Mais le songeur aime ce paysage
Dont la claire douceur a soudain caressé
Son rêve de bonheur adorable, et bercé
Le souvenir charmant de cette jeune fille,
Blanche apparition qui chante et qui scintille,
Dont rêve le poète et que l'homme chérit,
Évoquant en ses voeux dont peut-être on sourit
La Compagne qu'enfin il a trouvée, et l'âme
Que son âme depuis toujours pleure et réclame. "

Écrit par : Frasby | lundi, 06 avril 2009

En ce moment comme vous le savez,
peu de temps pour bloguer, mais de Toulet je ne serai jamais rassasiée. Je lis régulièrement les contrerimes
le meilleur euphorisant que je connaisse.
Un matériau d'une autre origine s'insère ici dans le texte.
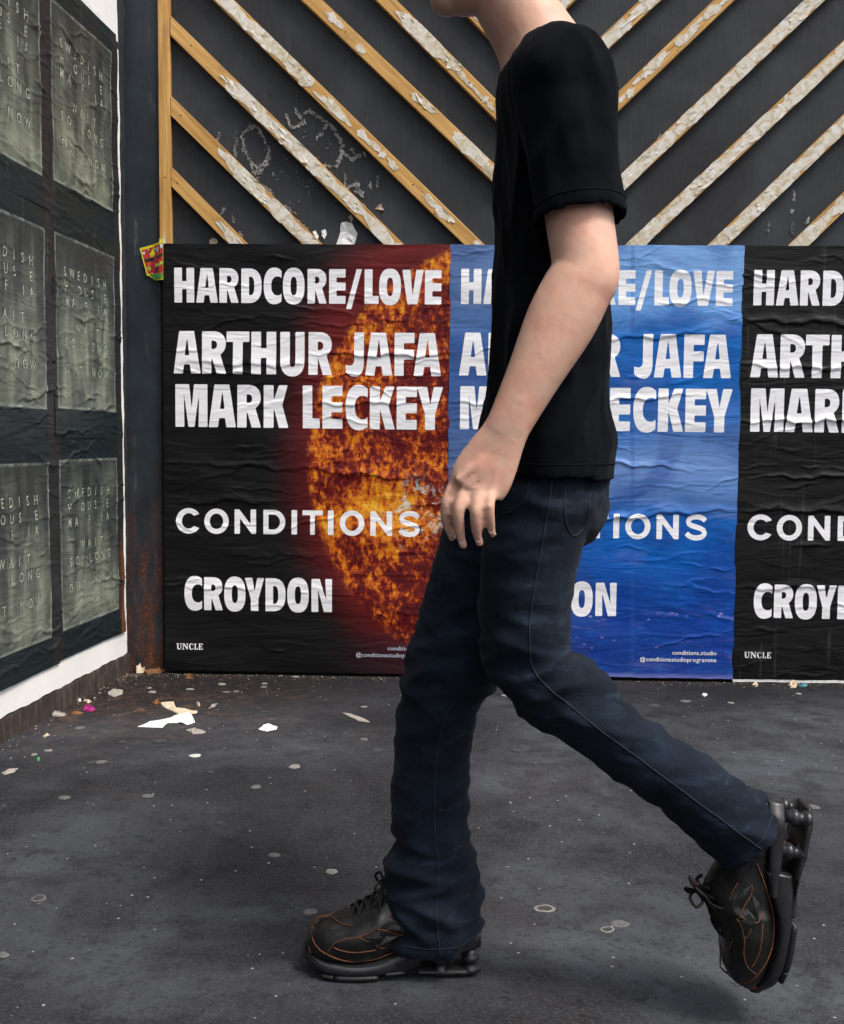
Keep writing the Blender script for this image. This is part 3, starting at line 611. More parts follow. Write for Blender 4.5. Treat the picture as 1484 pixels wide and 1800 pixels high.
def place_side(s_left, z0, extra=0.):
    def place(X, Z, Hh):
        z = z0+Z; s = s_left-X+SHR*(z-.1); h = Hh+extra
        return np.stack([CORNER[0]+TS[0]*s+NS[0]*h, CORNER[1]+TS[1]*s+NS[1]*h, z], 1)
    return place
# older white sheets below: a strip shows at foot, edge and top
sheet('backing_paper', 1.72, 2.12, .008, place_side(1.700, .062, -.0030), Paper(1.72, 2.12, 77, 40, .5), m_plain('white_backing_paper', (.80, .79, .76), .75, .2, .05, 8, .3, .002), None, .0035, label='old white sheet under the grey green posters, showing as a strip above the plinth', cat='paper sheet')
sheet('backing_paper', 1.60, .72, .008, place_side(1.588, 2.205, -.0026), Paper(1.6, .72, 78, 20, .5), m_plain('white_upper_paper', (.80, .80, .80), .7, .2, .04, 8, .3, .002), None, .002, label='bright white sheet at the very top left above the grey green posters', cat='paper sheet')
ROWS = [('SWEDISH', [0, 1, 2, 3, 4, 5, 6], .20), ('HOUSE', [0, 2, 3, 4, 6], .285), ('MAFIA', [0, 1, 3, 5, 6], .37), ('WAIT', [1.8, 2.85, 3.8, 4.85], .515), ('SOLONG', [0, 1, 3, 4, 5, 6], .605), ('OUTNOW', [0, 1, 2, 4, 5, 6], .76)]
names_r = ['topmost', 'middle', 'lowest']
for c in range(3):
    for r in range(3):
        z0 = [1.523, .838, .147][r]; hgt = [.70, .688, .694][r]; hf = Paper(.549, hgt, 100+c*10+r, 66, 1.25, -.03)
        pl = place_side(.546*(c+1)+.010, z0+(.0 if c == 0 else -.006), .0006+.0005*r+.0009*c)
        mt = m_musicposter(c*3+(2-r)+.2)
        col_ = ['column beside the corner post', 'column cut by the left picture edge', 'third column outside the picture'][c]
        o = sheet('music_poster', .549, hgt, .0036 if c < 2 else .008, pl, hf, mt, None, .0008, seed=c+r, label=f'grey green lettered poster, {names_r[r]} in the {col_}', cat='poster', group='grey green posters on the side wall')
        dk, lt = [], []
        for wd, cs, fr in ROWS:
            for ch, k in zip(wd, cs):
                v, f, (a, b) = glyph_mesh(ch); cx = .093+k*.0515; cz = .624-fr*.534
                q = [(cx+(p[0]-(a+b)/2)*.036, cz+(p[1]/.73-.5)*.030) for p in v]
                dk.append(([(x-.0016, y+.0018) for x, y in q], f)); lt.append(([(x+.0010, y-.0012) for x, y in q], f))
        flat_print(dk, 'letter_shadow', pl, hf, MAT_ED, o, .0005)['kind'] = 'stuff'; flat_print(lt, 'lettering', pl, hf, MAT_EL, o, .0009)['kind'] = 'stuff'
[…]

Écrit par : Rosa | mardi, 07 avril 2009

Une tristesse : le fleurt a disparu...

Écrit par : Rosa | mardi, 07 avril 2009

@Rosa : Je suis ravie de lire que Toulet n'a pas perdu avec le temps tous ses lecteurs... je veux dire,
qu'il ne soit pas tout à fait oublié
(car l'école nous garde bien de nous faire découvrir ce fôlatrant poète, qui personnellement me fait le même effet qu'à vous)

J'ose espérer qu'en lisant beaucoup de contrerimes vous retrouverez vigueur à poursuivre vos passerelles qui sont vraiment très chouettes (je ne vous dit pas cela pour flatter loin s'en faut ! reposez vous un peu
mais plizzzz;-) ne lâchez pas les passerelles !)

le fleurt a disparu c'est vrai , enfin il s'est fait grossier peut être, très commercial (force vente de soi-même= j'ai une horreur de ça
mais il ne tient qu'à nous ... ;-) Non ?
Enfin il reste quelques bleuets quand même . Benêts et benêtes bleuets dans ce monde de bruts...
Bonne journée Rosa. avec tous mes encouragements.
PS:
J'espère bientôt passer au Xhantines si ce n'est le 24, peut être le 30, qui sait ?

Écrit par : Frasby | mardi, 07 avril 2009

@Rosa : XANTHINES !!! Pardonnez moi...

Encore merci de vos petites visites ici.